Data Collaboration Anaplan

Powerful but intimidating, High cognitive load, Simplified systems, Confident planning.

Universal Mechanics of Accumulating Things

Anaplan is a connected planning platform used by large enterprises to keep strategy and operations in sync. I joined the team to help rethink how people across departments collaborate, model complex logic, and make confident decisions without getting lost in the tools meant to help them.

My Role in the Planning Experience

I worked as a Product Designer on the Planning team, embedded in a cross-functional crew of PMs, engineers, researchers, and analysts.
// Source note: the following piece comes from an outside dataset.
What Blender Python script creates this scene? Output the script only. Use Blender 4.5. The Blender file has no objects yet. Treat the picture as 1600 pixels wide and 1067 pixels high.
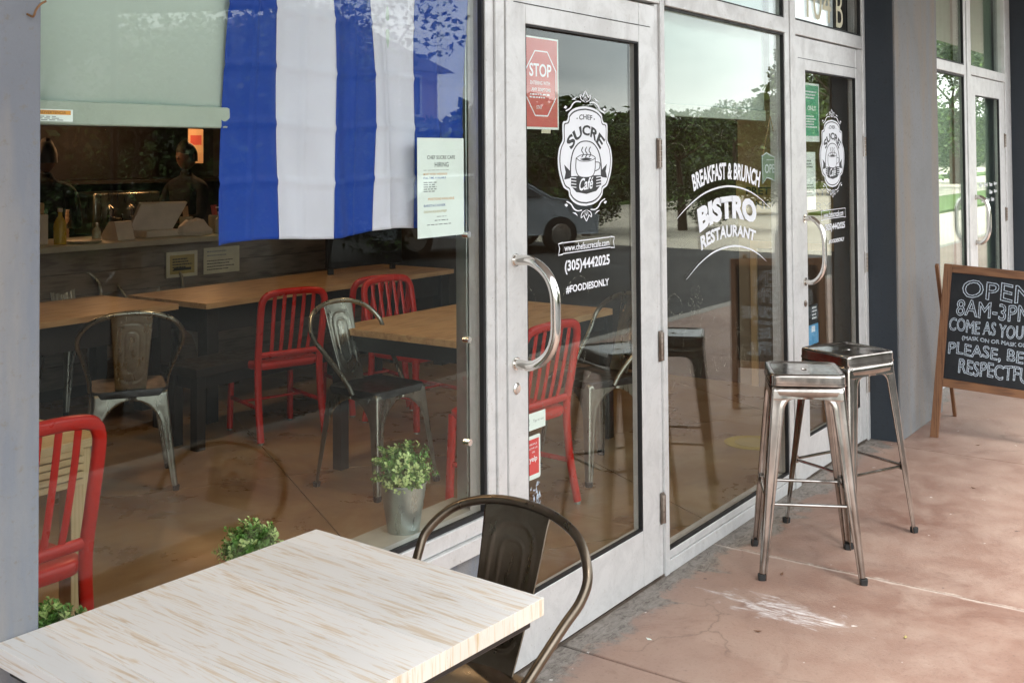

My focus: redesigning the “Model Experience”, the place where planners build logic, test ideas, and turn messy business complexity into structured, sharable insights.
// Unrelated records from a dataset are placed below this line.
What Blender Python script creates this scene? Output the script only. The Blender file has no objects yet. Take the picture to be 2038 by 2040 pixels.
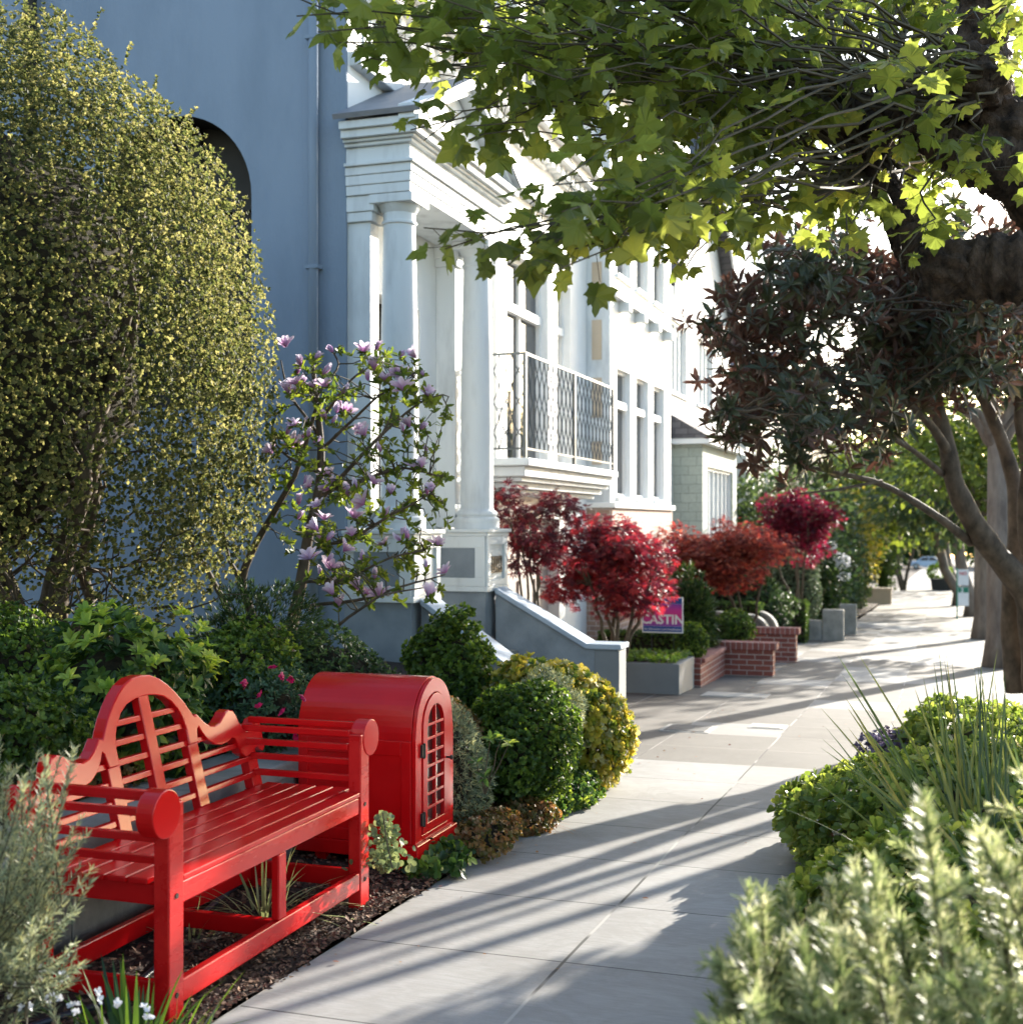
import bpy, math, random
import numpy as np
from mathutils import Vector, Matrix
R = np.random.default_rng(7)
random.seed(7)
SC = bpy.context.scene
COL = SC.collection
rad = math.radians
LG = (1.5, 1.34, 1.2)
# ---------------------------------------------------------------- view geometry
CA, SA, F, HX, HY = .948, .319, 2550.0, 1019.0, 1042.0
CAMH = 1.5
def at(px, py, d):
    """a point of the place seen at (px,py) of the 1930 px wide print, d metres in front of the camera"""
    xs = (px*1.0559-HX)/F
    return np.array([d*(-SA+CA*xs), d*(CA+SA*xs), CAMH-(py*1.0559-HY)/F*d])
def gz(y):
    return np.where(np.asarray(y) < 45, -.033*np.asarray(y, float), -1.485-.021*(np.asarray(y, float)-45))
def unit(v):
    v = np.asarray(v, float)
    return v/np.maximum(np.linalg.norm(v, axis=-1, keepdims=True), 1e-9)
def rdir(n, rg=None):
    return unit((rg or R).normal(size=(n, 3)))
# ---------------------------------------------------------------- materials
def mat(name):
    m = bpy.data.materials.new(name); m.use_nodes = True
    nt = m.node_tree; nt.nodes.clear()
    return m, nt, nt.nodes, nt.links
def ramp(N, stops):
    r = N.new('ShaderNodeValToRGB'); e = r.color_ramp.elements
    while len(e) < len(stops): e.new(.5)
    for i, (p, c) in enumerate(stops):
        e[i].position = p; e[i].color = (*c, 1)
    return r
def noise(N, Lk, scale, detail=4, rough=.55, vec=None, dist=0):
    t = N.new('ShaderNodeTexNoise'); t.inputs['Scale'].default_value = scale
    t.inputs['Detail'].default_value = detail; t.inputs['Roughness'].default_value = rough
    t.inputs['Distortion'].default_value = dist
    if vec is not None: Lk.new(vec, t.inputs['Vector'])
    return t
def coords(N, Lk, sc=(1, 1, 1)):
    tc = N.new('ShaderNodeTexCoord'); mp = N.new('ShaderNodeMapping')
    mp.inputs['Scale'].default_value = sc
    Lk.new(tc.outputs['Object'], mp.inputs['Vector'])
    return mp.outputs['Vector']
def leafmat(name, cols, trans=.4, rough=.45, tcol=1.25, under=None, spec=.35):
    """leaf: colour varies leaf by leaf (attribute rnd), light passes through"""
    m, nt, N, Lk = mat(name)
    a = N.new('ShaderNodeAttribute'); a.attribute_name = 'rnd'
    k = len(cols)
    cols = [tuple(min(.85, x*g_) for x, g_ in zip(c, LG)) if c[1] > .9*c[0] and max(c) < .4 else c for c in cols]
    r = ramp(N, [(i/(k-1), c) for i, c in enumerate(cols)])
    Lk.new(a.outputs['Fac'], r.inputs['Fac'])
    col = r.outputs['Color']
    if under:
        g = N.new('ShaderNodeNewGeometry'); mx = N.new('ShaderNodeMix'); mx.data_type = 'RGBA'
        Lk.new(g.outputs['Backfacing'], mx.inputs['Factor']); Lk.new(col, mx.inputs['A'])
        mx.inputs['B'].default_value = (*under, 1); col = mx.outputs['Result']
    p = N.new('ShaderNodeBsdfPrincipled'); p.inputs['Roughness'].default_value = rough
    p.inputs['Specular IOR Level'].default_value = spec
    Lk.new(col, p.inputs['Base Color'])
    t = N.new('ShaderNodeBsdfTranslucent')
    hs = N.new('ShaderNodeHueSaturation'); hs.inputs['Value'].default_value = tcol*1.5; hs.inputs['Hue'].default_value = .487
    hs.inputs['Saturation'].default_value = 1.05
    Lk.new(col, hs.inputs['Color']); Lk.new(hs.outputs['Color'], t.inputs['Color'])
    mx2 = N.new('ShaderNodeMixShader'); mx2.inputs['Fac'].default_value = trans
    Lk.new(p.outputs[0], mx2.inputs[1]); Lk.new(t.outputs[0], mx2.inputs[2])
    o = N.new('ShaderNodeOutputMaterial'); Lk.new(mx2.outputs[0], o.inputs[0])
    return m
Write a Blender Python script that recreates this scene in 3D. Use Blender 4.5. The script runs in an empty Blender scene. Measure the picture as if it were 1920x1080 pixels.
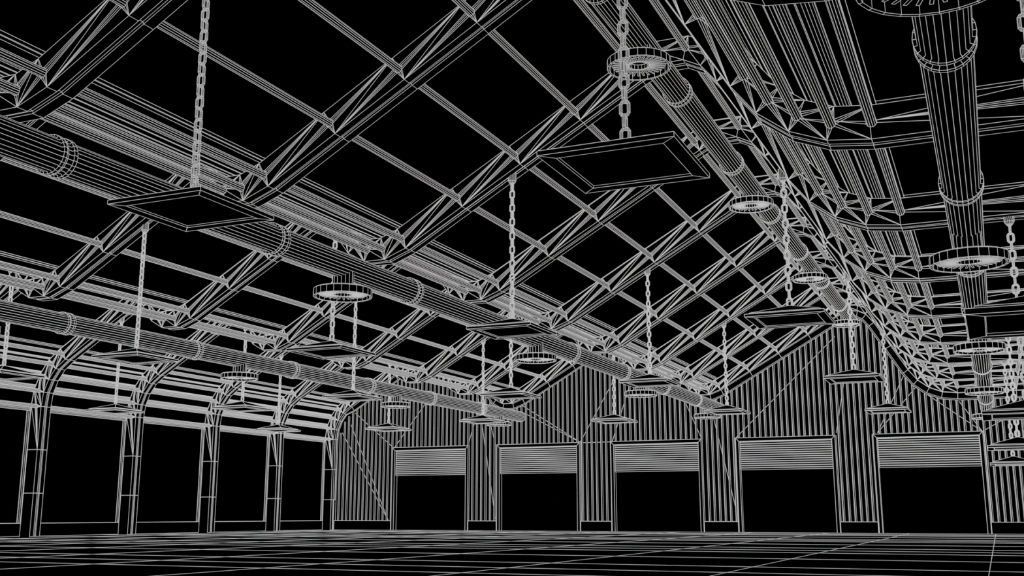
import bpy, math
import numpy as np
from mathutils import Matrix, Vector
PI = math.pi
C = bpy.context.scene.collection
EYE = np.array([0.0, 0.0, 0.9533])
# ------------------------------------------------------------------ materials
def mat_black():
    m = bpy.data.materials.new('unlit_black_face'); m.use_nodes = True
    nt = m.node_tree; nt.nodes.clear()
    o = nt.nodes.new('ShaderNodeOutputMaterial'); d = nt.nodes.new('ShaderNodeBsdfDiffuse')
    d.inputs['Color'].default_value = (0, 0, 0, 1)
    nt.links.new(d.outputs[0], o.inputs[0]); return m
def mat_line():
    m = bpy.data.materials.new('glowing_grey_line'); m.use_nodes = True
    nt = m.node_tree; nt.nodes.clear()
    o = nt.nodes.new('ShaderNodeOutputMaterial'); e = nt.nodes.new('ShaderNodeEmission')
    e.inputs['Color'].default_value = (1, 1, 1, 1); e.inputs['Strength'].default_value = 0.52
    nt.links.new(e.outputs[0], o.inputs[0])
    m.cycles.emission_sampling = 'NONE'; return m
BLACK, LINE = mat_black(), mat_line()
LW = 0.00023            # line half-weight per metre of distance
# ------------------------------------------------------------------ mesh builder
class MB:
    def __init__(self): self.v = []; self.f = []; self.e = []
    def face(self, pts, edges=True):
        n = len(self.v); self.v += [tuple(p) for p in pts]; k = len(pts)
        self.f.append(tuple(range(n, n + k)))
        if edges is True: self.e += [(tuple(pts[i]), tuple(pts[(i + 1) % k])) for i in range(k)]
        return self
    def line(self, *pts):
        for a, b in zip(pts[:-1], pts[1:]): self.e.append((tuple(a), tuple(b)))
        return self
    def box(self, x0, x1, y0, y1, z0, z1, edges=True):
        p = [(x, y, z) for z in (z0, z1) for y in (y0, y1) for x in (x0, x1)]
        for q in ((0, 1, 3, 2), (4, 6, 7, 5), (0, 4, 5, 1), (2, 3, 7, 6), (0, 2, 6, 4), (1, 5, 7, 3)):
            self.face([p[i] for i in q], edges)
        return self
    def build(self, name, parent=None, root=(0, 0, 0)):
        root = np.array(root, float)
        V = np.array(self.v, float).reshape(-1, 3)
        seen = {}
        for a, b in self.e:
            ka = tuple(round(c, 4) for c in a); kb = tuple(round(c, 4) for c in b)
            if ka == kb: continue
            k = (ka, kb) if ka < kb else (kb, ka)
            seen[k] = (a, b)
        n0 = len(V); faces = list(self.f); mi = [0] * len(faces)
        if seen:
            E = np.array(list(seen.values()), float); P, Q = E[:, 0], E[:, 1]
            d = Q - P; d /= np.linalg.norm(d, axis=1)[:, None]
            ref = np.where(np.abs(d[:, 2:3]) < .9, np.array([[0, 0, 1.]]), np.array([[1., 0, 0]]))
            a = np.cross(d, ref); a /= np.linalg.norm(a, axis=1)[:, None]; b = np.cross(d, a)
            rp = (np.maximum(np.linalg.norm(P - EYE, axis=1), 4) * LW)[:, None]
            rq = (np.maximum(np.linalg.norm(Q - EYE, axis=1), 4) * LW)[:, None]
            ring = []
            for s in (a, b, -a, -b): ring.append(P + s * rp)
            for s in (a, b, -a, -b): ring.append(Q + s * rq)
            W = np.stack(ring, 1).reshape(-1, 3)
            V = np.vstack([V, W]) if n0 else W
            m = len(E); base = n0 + 8 * np.arange(m)
            qs = []
            for i in range(4):
                j = (i + 1) % 4
                qs.append(np.stack([base + i, base + j, base + 4 + j, base + 4 + i], 1))
            qs = np.concatenate(qs); faces += qs.tolist(); mi += [1] * len(qs)
        me = bpy.data.meshes.new(name)
        me.from_pydata((V - root).tolist(), [], faces)
        me.materials.append(BLACK); me.materials.append(LINE)
        me.polygons.foreach_set('material_index', np.array(mi, dtype=np.int32))
        me.update()
        o = bpy.data.objects.new(name, me); C.objects.link(o)
        if parent: o.parent = parent
        else: o.location = tuple(root)
        return o
def tag(o, label=None, cat=None, group=None, kind=None):
    if label: o['label'] = label
    if cat: o['category'] = cat
    if group: o['group'] = group
    if kind: o['kind'] = kind
    return o
def empty(name, loc):
    o = bpy.data.objects.new(name, None); C.objects.link(o); o.location = loc; o.empty_display_size = .2
    return o
def circ(c, r, n, axis, ph=0.0):
    out = []
    for i in range(n):
        t = 2 * PI * i / n + ph
        a, b = r * math.cos(t), r * math.sin(t)
        out.append((c[0] + a, c[1], c[2] + b) if axis == 'y' else (c[0] + a, c[1] + b, c[2]))
    return out
def loft(mb, rings, cap0=False, cap1=False):
    for A, B in zip(rings[:-1], rings[1:]):
        n = len(A)
        for i in range(n):
            j = (i + 1) % n; mb.face([A[i], A[j], B[j], B[i]])
    if cap0: mb.face(rings[0])
    if cap1: mb.face(rings[-1])
ORD = ['nearest', 'second', 'third', 'fourth', 'fifth', 'sixth', 'seventh', 'eighth', 'ninth', 'tenth']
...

Anaplan Model Experience Screenshot

The Gap We
Aimed to Bridge

The legacy Model Experience was powerful, but power came at the cost of usability. Navigating models felt like decoding a puzzle. It was hard to understand structure, locate key data, or collaborate in real time. Onboarding new users (especially outside of finance or ops) was slow and daunting. The friction was real and it was slowing down adoption.

My Contribution
to Their Mission

We kicked off with discovery sessions, talking to folks across finance, supply chain, and HR to hear how they worked, where they got stuck, and what “better” might look like. Those conversations shaped everything that came next.

Too Much Cognitive Load

Users had to mentally handle complex relationships and logic structures. The interface wasn’t pulling its weight, leading to frustration, slowdowns, and preventable mistakes.

Lack of Real-Time Feedback

There was no easy way to test changes or see their impact. People hesitated to make updates for fear of breaking something downstream, so iteration stalled.

Fragmented Collaboration

Explaining your logic often meant jumping into Slack or a meeting. The tooling didn’t support shared understanding, and that dragged velocity down across teams.

Based on those findings, I helped shape a new model experience, designing interaction patterns, adding contextual overlays, and pushing for real-time validation to reduce fear and friction. The goal was simple: make it easier (and faster) to model with confidence.

I also led the interaction design for the new formula editor and model map, making it easier for new users to get oriented and for advanced planners to work with more clarity and speed.

Formula Editor UI

What We
Achieved Together

For People. Planners now have a faster, clearer way to build and understand models without getting lost in the weeds. Onboarding became smoother, confidence went up, and users could finally focus on strategy instead of debugging broken logic.

For the Business. The redesigned Model Experience boosted satisfaction and adoption, while cutting down on support tickets tied to formula issues and structure confusion. Teams across departments were able to plan together more efficiently with less friction and more clarity.

For Me. This project pushed me to design for complexity at scale. I learned how to untangle dense logic flows, speak up for users in enterprise spaces, and work hand-in-hand with deeply technical partners. It sharpened my systems thinking, and made me a better collaborator all around.